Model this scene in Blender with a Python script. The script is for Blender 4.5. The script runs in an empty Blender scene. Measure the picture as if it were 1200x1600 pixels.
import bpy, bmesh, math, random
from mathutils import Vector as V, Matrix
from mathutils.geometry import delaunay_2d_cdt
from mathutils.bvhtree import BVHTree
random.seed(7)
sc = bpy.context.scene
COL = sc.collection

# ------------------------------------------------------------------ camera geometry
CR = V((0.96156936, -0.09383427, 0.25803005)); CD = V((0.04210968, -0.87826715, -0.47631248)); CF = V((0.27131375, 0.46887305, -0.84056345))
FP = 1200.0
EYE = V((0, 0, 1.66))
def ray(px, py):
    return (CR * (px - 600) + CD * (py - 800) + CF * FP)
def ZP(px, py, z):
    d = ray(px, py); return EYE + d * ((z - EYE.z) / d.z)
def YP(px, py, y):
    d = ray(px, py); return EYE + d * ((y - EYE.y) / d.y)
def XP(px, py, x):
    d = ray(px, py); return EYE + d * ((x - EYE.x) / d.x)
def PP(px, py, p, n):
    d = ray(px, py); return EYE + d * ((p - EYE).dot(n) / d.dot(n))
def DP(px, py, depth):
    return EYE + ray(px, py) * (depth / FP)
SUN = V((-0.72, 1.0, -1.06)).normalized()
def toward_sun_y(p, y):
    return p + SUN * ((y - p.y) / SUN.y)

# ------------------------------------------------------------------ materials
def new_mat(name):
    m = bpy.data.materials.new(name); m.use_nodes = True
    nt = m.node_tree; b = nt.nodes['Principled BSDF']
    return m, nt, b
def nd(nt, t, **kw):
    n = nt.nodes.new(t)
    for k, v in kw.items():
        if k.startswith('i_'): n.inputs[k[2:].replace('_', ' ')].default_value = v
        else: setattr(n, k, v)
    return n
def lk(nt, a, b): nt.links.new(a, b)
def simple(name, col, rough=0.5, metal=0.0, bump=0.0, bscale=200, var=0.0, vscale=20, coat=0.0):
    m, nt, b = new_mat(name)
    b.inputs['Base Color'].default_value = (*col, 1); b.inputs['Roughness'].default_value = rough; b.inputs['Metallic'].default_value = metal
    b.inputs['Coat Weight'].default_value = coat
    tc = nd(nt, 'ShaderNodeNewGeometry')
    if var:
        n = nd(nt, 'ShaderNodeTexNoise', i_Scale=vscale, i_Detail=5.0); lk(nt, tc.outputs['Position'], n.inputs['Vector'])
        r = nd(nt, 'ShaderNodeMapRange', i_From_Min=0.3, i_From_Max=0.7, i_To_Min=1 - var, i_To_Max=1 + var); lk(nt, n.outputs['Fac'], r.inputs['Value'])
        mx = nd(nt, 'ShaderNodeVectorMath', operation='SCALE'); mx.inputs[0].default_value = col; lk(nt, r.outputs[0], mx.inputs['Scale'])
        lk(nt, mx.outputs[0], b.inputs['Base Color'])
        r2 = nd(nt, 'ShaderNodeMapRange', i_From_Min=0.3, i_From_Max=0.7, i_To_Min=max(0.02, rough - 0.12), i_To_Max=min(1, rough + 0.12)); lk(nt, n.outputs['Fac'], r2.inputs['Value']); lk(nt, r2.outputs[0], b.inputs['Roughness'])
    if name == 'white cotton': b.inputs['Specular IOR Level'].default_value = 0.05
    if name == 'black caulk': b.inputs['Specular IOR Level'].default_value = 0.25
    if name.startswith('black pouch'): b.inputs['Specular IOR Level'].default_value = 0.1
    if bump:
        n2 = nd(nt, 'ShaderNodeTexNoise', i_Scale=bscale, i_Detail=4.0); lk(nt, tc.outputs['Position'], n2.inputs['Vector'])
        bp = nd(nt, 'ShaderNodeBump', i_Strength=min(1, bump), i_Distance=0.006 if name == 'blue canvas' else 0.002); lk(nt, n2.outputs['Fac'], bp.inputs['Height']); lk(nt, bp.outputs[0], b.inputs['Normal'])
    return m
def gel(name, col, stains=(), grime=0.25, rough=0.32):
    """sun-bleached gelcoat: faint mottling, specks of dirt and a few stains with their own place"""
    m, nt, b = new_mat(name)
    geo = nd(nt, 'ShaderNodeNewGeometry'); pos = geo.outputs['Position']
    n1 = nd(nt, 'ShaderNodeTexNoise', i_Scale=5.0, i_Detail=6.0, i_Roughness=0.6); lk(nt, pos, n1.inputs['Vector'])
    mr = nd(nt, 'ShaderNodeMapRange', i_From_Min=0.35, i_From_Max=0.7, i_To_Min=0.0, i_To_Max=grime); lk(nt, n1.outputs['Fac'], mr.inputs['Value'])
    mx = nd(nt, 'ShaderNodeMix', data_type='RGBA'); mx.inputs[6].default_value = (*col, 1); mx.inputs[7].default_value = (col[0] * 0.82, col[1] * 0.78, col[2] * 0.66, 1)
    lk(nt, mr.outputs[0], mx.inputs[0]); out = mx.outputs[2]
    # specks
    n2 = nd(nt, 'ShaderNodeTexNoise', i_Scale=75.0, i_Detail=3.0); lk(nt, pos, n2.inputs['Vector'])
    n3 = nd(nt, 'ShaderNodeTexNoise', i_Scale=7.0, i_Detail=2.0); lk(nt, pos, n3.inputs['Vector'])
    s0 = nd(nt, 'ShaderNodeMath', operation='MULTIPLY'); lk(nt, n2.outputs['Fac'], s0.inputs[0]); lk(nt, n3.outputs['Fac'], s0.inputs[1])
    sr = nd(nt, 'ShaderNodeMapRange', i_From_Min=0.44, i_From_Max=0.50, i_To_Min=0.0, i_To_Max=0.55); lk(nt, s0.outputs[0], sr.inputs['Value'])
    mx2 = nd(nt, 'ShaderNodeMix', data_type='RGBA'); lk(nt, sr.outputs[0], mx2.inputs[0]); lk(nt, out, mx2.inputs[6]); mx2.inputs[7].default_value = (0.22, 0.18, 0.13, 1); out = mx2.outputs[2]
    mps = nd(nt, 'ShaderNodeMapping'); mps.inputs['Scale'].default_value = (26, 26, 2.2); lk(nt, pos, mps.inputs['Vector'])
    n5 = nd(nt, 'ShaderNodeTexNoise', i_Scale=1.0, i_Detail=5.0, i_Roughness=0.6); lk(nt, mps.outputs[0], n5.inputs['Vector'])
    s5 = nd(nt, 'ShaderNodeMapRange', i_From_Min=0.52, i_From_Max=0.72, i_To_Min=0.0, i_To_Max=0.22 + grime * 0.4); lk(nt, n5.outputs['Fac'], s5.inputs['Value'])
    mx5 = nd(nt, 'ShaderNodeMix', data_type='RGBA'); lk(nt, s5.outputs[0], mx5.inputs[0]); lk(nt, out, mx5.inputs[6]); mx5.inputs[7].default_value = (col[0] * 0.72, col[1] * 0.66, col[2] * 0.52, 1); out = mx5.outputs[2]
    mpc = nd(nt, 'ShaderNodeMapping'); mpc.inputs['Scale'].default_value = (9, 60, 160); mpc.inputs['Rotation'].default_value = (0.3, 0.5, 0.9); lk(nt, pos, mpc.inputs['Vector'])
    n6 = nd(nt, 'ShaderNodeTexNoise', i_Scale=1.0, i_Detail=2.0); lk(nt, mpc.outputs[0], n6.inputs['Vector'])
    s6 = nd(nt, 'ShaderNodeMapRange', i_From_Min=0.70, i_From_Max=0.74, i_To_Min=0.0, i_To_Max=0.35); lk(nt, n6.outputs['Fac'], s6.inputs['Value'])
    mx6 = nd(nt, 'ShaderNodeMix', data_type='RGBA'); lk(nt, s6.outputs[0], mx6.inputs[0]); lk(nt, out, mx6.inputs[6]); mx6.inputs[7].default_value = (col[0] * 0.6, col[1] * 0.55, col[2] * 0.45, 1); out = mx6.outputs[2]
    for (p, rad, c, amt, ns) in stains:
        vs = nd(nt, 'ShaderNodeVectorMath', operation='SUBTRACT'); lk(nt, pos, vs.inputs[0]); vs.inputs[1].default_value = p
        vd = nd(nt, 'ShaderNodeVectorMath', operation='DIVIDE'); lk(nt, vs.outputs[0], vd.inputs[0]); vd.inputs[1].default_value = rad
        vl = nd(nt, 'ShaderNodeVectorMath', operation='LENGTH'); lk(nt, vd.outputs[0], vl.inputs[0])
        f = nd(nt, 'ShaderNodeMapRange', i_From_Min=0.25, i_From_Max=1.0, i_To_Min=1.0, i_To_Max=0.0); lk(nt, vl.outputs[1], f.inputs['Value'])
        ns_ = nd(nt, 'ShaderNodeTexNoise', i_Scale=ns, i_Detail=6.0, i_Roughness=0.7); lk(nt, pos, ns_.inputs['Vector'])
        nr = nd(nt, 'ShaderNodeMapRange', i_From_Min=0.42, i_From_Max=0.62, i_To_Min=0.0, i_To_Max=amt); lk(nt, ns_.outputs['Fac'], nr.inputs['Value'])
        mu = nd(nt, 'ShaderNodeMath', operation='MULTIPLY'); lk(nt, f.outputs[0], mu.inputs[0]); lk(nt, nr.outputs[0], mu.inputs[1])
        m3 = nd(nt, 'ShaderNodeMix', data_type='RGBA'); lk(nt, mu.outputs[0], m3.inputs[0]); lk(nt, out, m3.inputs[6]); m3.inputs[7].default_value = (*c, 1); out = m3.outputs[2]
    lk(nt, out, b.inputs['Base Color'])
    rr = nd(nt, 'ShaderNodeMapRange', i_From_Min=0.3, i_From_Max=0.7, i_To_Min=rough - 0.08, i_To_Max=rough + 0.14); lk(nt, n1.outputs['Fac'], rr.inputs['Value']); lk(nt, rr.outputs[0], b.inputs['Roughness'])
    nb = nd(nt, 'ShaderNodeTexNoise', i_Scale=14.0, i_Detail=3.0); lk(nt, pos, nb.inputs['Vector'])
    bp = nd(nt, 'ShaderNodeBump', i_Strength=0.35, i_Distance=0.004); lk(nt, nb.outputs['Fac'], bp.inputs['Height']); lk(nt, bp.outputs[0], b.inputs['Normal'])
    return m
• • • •
◆ **AIM**:
Starting at the first line of the material above, reproduce each line exactly up to and including the line with "COL = sc.collection".

◆ **COMPLETED TASK**:
Model this scene in Blender with a Python script. The script is for Blender 4.5. The script runs in an empty Blender scene. Measure the picture as if it were 1200x1600 pixels.
import bpy, bmesh, math, random
from mathutils import Vector as V, Matrix
from mathutils.geometry import delaunay_2d_cdt
from mathutils.bvhtree import BVHTree
random.seed(7)
sc = bpy.context.scene
COL = sc.collection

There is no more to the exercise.